# Exercise material
^^^^^^^^^^^^^^^^

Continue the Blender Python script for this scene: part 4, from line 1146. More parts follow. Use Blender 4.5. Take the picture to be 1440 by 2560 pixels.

^^^^^^^^^^^^^^^^

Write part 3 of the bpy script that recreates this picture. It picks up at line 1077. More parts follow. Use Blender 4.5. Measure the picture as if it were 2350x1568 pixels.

^^^^^^^^^^^^^^^^

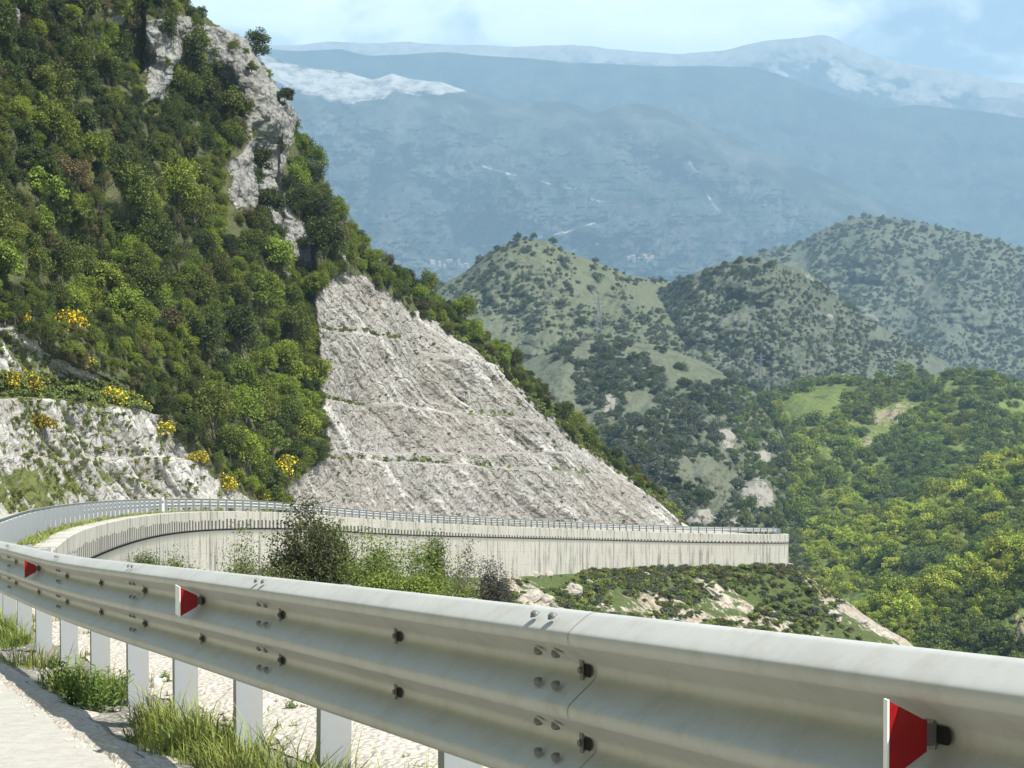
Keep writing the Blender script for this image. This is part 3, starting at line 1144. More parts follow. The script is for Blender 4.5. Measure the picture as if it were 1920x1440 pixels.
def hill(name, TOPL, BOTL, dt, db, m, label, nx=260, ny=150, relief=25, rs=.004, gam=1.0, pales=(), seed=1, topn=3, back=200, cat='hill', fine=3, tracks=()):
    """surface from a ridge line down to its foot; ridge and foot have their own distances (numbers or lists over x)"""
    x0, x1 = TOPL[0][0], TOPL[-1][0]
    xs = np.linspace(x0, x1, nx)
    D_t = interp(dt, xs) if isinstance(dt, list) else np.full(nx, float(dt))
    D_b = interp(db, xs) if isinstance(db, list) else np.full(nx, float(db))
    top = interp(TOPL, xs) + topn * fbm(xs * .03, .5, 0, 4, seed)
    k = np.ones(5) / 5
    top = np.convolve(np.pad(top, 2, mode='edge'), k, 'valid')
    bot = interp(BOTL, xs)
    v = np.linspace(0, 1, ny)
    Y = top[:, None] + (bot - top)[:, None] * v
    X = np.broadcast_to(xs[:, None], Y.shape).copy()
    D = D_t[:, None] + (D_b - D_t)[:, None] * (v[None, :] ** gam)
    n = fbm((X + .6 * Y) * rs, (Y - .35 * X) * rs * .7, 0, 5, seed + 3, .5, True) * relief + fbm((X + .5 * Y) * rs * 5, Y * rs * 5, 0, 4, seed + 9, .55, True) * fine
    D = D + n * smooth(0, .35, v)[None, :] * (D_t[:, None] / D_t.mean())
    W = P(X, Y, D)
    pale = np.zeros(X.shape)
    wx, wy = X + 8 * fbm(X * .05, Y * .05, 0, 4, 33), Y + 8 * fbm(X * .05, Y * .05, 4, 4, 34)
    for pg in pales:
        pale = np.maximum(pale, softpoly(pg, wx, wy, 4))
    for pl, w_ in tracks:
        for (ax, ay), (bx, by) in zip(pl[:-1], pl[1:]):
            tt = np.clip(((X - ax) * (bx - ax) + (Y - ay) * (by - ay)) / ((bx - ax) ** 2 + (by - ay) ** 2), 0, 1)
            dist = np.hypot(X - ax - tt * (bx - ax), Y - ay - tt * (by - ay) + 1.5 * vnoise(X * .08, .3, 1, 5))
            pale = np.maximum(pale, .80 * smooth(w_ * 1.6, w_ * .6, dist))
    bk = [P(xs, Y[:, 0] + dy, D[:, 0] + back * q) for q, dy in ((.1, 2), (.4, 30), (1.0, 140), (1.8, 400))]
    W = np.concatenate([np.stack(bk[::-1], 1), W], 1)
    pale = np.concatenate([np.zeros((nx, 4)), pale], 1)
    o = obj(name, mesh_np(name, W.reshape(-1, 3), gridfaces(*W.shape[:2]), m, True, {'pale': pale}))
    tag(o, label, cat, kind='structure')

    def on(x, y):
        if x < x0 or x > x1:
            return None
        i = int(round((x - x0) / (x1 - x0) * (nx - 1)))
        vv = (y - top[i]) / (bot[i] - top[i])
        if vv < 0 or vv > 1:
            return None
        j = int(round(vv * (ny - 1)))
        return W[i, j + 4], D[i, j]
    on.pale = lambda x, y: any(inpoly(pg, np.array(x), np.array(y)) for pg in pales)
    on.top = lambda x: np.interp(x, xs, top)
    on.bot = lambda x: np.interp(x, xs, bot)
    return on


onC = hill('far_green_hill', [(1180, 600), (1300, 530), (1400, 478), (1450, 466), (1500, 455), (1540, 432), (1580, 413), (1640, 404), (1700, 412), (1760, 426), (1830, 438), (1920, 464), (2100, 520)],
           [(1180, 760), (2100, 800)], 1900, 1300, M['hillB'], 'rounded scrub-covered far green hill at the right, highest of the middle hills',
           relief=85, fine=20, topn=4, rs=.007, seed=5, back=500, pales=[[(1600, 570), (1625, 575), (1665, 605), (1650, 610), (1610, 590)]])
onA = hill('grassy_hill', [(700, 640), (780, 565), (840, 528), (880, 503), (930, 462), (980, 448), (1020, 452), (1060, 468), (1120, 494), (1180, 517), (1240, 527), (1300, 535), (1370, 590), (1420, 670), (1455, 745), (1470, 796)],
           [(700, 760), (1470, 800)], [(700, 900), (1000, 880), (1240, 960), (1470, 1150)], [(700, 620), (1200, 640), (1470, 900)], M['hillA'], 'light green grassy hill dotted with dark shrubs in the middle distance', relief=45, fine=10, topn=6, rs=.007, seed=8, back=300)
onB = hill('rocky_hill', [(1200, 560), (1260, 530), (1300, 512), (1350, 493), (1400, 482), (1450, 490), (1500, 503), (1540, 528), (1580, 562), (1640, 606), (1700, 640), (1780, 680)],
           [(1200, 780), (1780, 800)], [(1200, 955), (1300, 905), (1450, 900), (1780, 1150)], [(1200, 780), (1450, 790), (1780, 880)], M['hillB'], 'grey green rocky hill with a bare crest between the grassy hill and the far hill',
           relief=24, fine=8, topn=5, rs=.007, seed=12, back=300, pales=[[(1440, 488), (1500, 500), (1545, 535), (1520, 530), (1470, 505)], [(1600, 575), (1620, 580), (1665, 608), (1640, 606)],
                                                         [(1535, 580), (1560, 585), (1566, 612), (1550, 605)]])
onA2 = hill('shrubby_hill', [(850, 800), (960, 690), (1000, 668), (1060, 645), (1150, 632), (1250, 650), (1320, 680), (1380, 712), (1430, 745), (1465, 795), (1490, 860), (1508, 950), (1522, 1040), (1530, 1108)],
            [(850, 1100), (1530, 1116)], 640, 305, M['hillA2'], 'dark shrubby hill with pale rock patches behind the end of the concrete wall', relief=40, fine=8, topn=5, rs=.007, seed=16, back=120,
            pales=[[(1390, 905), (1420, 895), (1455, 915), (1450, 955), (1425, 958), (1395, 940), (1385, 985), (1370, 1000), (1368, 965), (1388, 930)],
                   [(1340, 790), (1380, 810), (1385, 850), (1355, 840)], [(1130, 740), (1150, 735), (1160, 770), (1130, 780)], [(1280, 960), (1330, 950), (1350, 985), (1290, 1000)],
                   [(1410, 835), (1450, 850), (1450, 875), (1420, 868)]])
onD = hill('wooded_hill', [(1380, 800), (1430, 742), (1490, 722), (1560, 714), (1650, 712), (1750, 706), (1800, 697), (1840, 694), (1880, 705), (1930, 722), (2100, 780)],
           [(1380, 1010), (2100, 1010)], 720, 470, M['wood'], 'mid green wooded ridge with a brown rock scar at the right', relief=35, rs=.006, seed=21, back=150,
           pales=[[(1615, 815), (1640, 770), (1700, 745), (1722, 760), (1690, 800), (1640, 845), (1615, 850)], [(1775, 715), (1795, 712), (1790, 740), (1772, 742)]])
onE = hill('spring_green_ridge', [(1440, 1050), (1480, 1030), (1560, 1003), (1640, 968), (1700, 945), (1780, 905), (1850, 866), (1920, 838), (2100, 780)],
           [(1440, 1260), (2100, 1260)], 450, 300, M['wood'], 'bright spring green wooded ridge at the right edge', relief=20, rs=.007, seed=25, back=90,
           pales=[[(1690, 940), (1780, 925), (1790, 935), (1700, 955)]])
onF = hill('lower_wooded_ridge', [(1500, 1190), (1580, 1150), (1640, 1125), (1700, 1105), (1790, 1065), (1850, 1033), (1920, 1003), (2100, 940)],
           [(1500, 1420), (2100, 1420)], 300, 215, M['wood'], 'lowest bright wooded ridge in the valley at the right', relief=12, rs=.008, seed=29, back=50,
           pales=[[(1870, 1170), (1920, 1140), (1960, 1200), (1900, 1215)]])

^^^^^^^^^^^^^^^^

# Task objective
Look through the entries and return every line where "from" appears.

# Response
Continue the Blender Python script for this scene: part 4, from line 1146. More parts follow. Use Blender 4.5. Take the picture to be 1440 by 2560 pixels.
    """surface from a ridge line down to its foot; ridge and foot have their own distances (numbers or lists over x)"""